Leben ist nicht gleich Natur. Leben ist die Ausnahme in der unbelebten Natur. Es wurde in diesem ganzen Kosmos der todbringenden Hitze und Kälte und Strahlung noch kein zweites Sonnensystem gefunden mit Leben. Auch in unserem gibt es nur diesen einen Planeten, auf dem, wie in einer zufälligen Nische Leben entstehen konnte. Und auch hier ist es begrenzt auf Klimazonen und Jahreszeiten zwischen den, obwohl schon wesentlich gebremsten, immer noch lebensfeindlichen Extremen von Glut und Eis. Dieses Leben ist nicht nur in der Ausdehnung sondern auch in der Dauer begrenzt durch den Tod; dabei ist der Tod schon etwas Besonderes, denn nur Lebendes kann sterben, nicht unbelebte Materie. Allerdings beinhaltet alles Leben Fortpflanzung, unter günstigen Umständen Vermehrung und Ausbreitung. Leben ist die kosmische Ausnahme, die seltene Nische, der zufällige Funke. Sein Raum ist der oft nur zeitweilige Zwischenbereich zwischen den Todesmächten, sein selbst erzeugter Luftraum, sein vom nackten Fels genagter Humus. Leben zeugt sich selbst und frisst sich selbst wieder, wächst zu großen Gebilden und wird wieder weggefegt. In der menschlichen Kultur wird das Leben sich seiner selbst bewußt, seiner Fülle und Kraft wie seiner engen Grenzen und Zerbrechlichkeit. Natur ist Starrheit, mit der kleinen ihr abgerungenen Ausnahme Leben und das wird ständig und gewiss vom Tod bedroht und von ihm beendet.

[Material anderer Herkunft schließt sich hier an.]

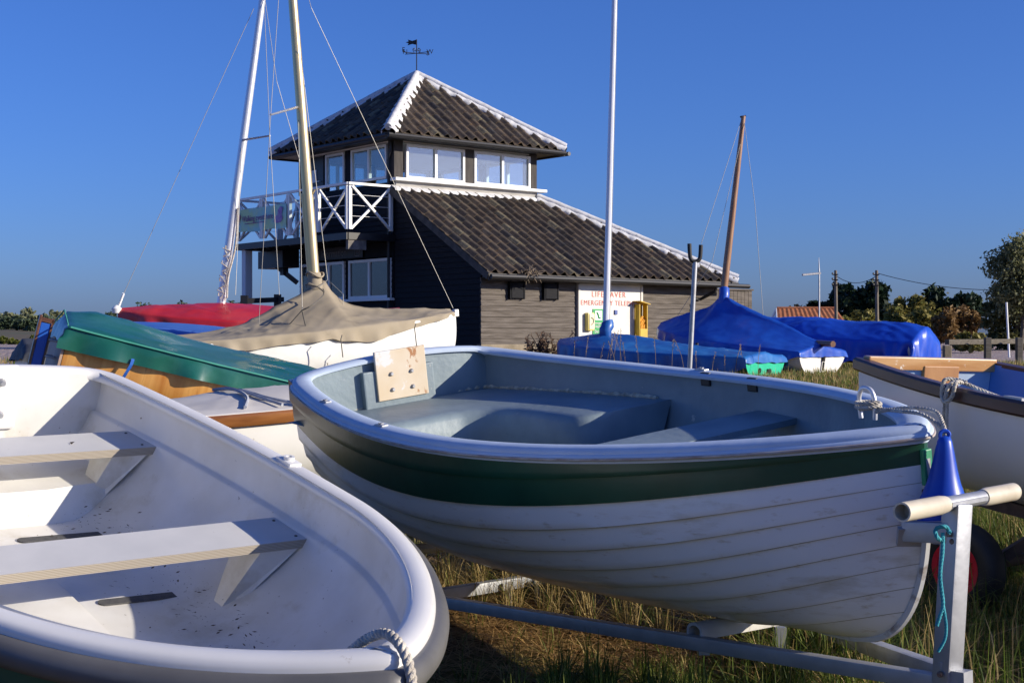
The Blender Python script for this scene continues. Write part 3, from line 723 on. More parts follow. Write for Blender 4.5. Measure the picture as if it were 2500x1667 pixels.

Leben ist chemisches Feuer, das pulsierende Wesen erzeugt: Pflanzen, passiv angeregt zu Fotosynthese oder Ruhe durch Licht und Nacht, Sommer und Winter und Tiere, im eigenen Pulsschlag des Herzens und Wechselzug des Atems aktiv. Beide im Kreislauf von Wachsen, Blühen, Fruchten und Vermehren. Seine Dynamik erzeugt immer größere und komplexere Einzelwesen, die aber vor jedem Neubeginn auf ihre kleinste Einheit, ein Samenkorn, eine Eizelle reduziert werden. In vielen Ästen breitet es sich aus und erfüllt alle bewohnbaren Gebiete, verliert alte und bildet immer wieder neue, wird immer wieder beschnitten und manchmal fast gänzlich ausgelöscht. Es erzeugt Tiere mit immer besseren Sinnen, schließlich mit höchster Eigenwahrnehmung – mit Bewußtsein. Das Bewußtsein ist eine neue Dimension des Lebens und seine Träger, die Menschen, werden Beherrscher alles Lebendigen. Diese neue, mentale Dimension des Lebendigen ist aus der organischen geboren und unterliegt den selben Rythmen und Gesetzen. Seine mentale Funktion ist Denken – Wahrnehmen, Reflektieren, Kombinieren und Fantasieren, seine organische Äußerung die Sprache, seine materiellen Produkte Geschriebenes, Gezeichnetes, Gebildetes und Gestaltetes in jeglicher Art und Größe. Das Bewußtsein gebiert Kultur in jeder Form von Technik bis Kunst, von Moral bis Unterhaltung.